_Exercise description_: Everything from the first line to the line containing "6)), None, t)" is to be repeated exactly; nothing past it.

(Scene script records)

----------

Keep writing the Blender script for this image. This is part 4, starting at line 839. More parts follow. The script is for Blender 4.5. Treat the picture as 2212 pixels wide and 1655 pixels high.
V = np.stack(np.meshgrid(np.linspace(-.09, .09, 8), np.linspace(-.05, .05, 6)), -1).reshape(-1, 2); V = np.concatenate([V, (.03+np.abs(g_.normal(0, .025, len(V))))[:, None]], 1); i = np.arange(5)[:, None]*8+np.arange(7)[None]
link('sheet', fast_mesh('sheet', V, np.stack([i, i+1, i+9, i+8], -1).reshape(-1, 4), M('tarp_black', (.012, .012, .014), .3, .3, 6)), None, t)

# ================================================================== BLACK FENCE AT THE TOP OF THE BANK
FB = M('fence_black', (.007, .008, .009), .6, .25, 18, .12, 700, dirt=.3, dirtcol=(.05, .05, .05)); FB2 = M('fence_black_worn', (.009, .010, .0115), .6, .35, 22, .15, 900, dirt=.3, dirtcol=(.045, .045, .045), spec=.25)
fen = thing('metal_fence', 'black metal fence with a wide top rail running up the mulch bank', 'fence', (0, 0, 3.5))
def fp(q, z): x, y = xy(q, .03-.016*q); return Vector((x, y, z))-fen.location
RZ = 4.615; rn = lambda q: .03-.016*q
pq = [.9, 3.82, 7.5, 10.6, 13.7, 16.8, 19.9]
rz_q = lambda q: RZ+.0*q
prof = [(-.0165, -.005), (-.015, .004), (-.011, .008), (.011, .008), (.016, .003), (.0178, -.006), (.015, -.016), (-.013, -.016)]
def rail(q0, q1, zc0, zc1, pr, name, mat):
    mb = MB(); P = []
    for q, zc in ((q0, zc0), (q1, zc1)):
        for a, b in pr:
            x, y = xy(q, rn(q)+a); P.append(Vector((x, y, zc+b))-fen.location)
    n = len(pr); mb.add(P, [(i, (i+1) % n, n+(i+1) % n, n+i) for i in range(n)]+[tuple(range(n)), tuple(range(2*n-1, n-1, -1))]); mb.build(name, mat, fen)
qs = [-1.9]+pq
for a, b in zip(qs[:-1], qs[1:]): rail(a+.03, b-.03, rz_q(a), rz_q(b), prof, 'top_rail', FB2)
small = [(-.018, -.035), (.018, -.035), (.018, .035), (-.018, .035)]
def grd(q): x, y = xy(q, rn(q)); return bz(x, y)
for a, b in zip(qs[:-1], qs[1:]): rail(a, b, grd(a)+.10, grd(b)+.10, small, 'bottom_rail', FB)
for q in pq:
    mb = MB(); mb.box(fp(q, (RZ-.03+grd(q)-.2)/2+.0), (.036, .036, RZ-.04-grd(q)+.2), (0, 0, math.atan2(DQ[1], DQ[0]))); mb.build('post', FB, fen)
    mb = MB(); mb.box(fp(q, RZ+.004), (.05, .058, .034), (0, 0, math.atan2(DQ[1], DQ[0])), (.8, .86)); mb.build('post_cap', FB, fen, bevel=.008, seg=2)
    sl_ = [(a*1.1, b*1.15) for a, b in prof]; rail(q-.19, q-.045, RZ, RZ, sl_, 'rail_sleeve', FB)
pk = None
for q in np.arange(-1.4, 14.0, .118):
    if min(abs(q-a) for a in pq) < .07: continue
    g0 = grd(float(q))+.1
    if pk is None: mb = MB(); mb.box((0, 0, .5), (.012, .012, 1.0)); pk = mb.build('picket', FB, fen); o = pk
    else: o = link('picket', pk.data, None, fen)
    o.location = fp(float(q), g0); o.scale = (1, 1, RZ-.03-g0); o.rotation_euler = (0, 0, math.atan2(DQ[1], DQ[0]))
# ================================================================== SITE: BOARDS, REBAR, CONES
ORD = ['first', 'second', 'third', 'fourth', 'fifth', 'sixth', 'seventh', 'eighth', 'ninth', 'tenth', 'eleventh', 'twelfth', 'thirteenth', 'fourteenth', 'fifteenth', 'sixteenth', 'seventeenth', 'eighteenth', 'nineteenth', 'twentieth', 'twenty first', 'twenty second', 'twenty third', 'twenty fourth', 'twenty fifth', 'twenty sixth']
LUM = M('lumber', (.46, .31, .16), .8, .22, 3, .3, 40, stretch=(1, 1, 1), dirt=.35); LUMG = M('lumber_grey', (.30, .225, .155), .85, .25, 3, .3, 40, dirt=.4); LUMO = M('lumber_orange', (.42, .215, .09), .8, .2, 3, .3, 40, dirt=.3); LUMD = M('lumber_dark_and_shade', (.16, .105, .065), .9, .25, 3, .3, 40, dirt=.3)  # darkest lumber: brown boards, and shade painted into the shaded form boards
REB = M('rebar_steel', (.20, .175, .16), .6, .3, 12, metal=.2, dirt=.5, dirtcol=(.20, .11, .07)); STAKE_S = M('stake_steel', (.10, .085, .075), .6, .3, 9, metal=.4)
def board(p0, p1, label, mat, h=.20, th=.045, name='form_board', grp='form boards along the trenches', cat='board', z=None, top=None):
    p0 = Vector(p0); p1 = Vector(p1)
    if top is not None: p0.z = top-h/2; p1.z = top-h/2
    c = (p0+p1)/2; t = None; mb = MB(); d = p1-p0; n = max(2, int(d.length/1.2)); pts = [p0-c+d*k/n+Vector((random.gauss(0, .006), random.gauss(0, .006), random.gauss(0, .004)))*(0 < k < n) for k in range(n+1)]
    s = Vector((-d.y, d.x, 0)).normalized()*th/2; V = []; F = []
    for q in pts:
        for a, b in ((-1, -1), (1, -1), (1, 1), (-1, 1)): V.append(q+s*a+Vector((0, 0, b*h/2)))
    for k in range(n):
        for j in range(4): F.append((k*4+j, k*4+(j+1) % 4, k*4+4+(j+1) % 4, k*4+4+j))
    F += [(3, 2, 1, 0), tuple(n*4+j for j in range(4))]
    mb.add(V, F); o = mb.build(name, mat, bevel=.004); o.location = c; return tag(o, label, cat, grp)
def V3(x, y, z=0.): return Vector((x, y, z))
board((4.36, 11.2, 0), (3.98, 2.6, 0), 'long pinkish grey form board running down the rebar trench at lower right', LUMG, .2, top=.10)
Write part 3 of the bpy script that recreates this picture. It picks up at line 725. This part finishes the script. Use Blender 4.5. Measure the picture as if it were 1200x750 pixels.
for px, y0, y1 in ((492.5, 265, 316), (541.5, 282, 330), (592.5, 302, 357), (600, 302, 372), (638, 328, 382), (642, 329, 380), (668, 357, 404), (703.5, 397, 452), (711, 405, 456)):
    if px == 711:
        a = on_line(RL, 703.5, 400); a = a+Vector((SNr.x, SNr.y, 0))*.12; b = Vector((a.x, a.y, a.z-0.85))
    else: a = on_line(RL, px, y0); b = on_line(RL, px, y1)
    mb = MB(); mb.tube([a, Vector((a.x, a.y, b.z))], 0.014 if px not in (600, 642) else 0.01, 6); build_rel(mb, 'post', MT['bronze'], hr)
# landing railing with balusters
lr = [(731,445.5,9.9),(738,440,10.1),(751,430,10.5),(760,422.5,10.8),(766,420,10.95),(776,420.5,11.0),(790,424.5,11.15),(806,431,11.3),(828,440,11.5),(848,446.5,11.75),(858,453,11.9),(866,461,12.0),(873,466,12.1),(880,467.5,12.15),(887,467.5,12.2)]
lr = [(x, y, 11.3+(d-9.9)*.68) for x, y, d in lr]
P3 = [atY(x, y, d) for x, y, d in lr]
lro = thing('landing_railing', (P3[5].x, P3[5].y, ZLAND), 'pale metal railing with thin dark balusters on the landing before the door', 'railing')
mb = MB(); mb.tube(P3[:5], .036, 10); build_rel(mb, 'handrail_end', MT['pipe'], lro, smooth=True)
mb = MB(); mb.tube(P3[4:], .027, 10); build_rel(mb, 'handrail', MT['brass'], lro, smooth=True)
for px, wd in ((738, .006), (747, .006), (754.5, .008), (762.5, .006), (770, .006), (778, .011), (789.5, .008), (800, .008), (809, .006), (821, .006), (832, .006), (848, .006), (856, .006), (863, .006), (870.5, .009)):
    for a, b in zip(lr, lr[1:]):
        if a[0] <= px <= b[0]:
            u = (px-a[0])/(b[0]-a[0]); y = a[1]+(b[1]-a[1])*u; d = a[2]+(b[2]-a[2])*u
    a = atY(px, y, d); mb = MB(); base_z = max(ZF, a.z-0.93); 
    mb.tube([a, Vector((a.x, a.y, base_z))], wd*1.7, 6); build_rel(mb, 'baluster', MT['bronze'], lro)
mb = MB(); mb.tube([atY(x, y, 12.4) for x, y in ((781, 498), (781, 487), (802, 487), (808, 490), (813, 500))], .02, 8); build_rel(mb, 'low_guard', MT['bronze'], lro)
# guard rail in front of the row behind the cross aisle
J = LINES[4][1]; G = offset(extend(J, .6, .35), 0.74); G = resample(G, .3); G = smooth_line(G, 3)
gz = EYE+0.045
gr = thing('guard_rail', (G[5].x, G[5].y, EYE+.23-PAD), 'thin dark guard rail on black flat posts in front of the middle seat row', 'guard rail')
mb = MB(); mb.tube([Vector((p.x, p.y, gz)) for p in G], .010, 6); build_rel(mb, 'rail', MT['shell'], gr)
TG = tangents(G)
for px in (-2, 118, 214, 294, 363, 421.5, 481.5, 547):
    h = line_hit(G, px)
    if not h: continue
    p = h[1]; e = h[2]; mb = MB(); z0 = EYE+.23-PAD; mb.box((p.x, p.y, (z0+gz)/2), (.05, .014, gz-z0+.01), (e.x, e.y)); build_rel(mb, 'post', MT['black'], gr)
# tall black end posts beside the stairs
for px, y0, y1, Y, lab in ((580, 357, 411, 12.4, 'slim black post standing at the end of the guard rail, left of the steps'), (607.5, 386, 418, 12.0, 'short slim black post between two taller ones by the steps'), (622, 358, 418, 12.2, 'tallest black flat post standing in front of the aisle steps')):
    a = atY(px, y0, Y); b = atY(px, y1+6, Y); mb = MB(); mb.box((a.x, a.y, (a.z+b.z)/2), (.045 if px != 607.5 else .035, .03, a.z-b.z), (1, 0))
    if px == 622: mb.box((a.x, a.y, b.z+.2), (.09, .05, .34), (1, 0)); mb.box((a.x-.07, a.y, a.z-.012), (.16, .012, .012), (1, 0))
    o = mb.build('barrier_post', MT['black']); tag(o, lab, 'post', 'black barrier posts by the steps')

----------

_The completed task_:
Keep writing the Blender script for this image. This is part 4, starting at line 839. More parts follow. The script is for Blender 4.5. Treat the picture as 2212 pixels wide and 1655 pixels high.
V = np.stack(np.meshgrid(np.linspace(-.09, .09, 8), np.linspace(-.05, .05, 6)), -1).reshape(-1, 2); V = np.concatenate([V, (.03+np.abs(g_.normal(0, .025, len(V))))[:, None]], 1); i = np.arange(5)[:, None]*8+np.arange(7)[None]
link('sheet', fast_mesh('sheet', V, np.stack([i, i+1, i+9, i+8], -1).reshape(-1, 4), M('tarp_black', (.012, .012, .014), .3, .3, 6)), None, t)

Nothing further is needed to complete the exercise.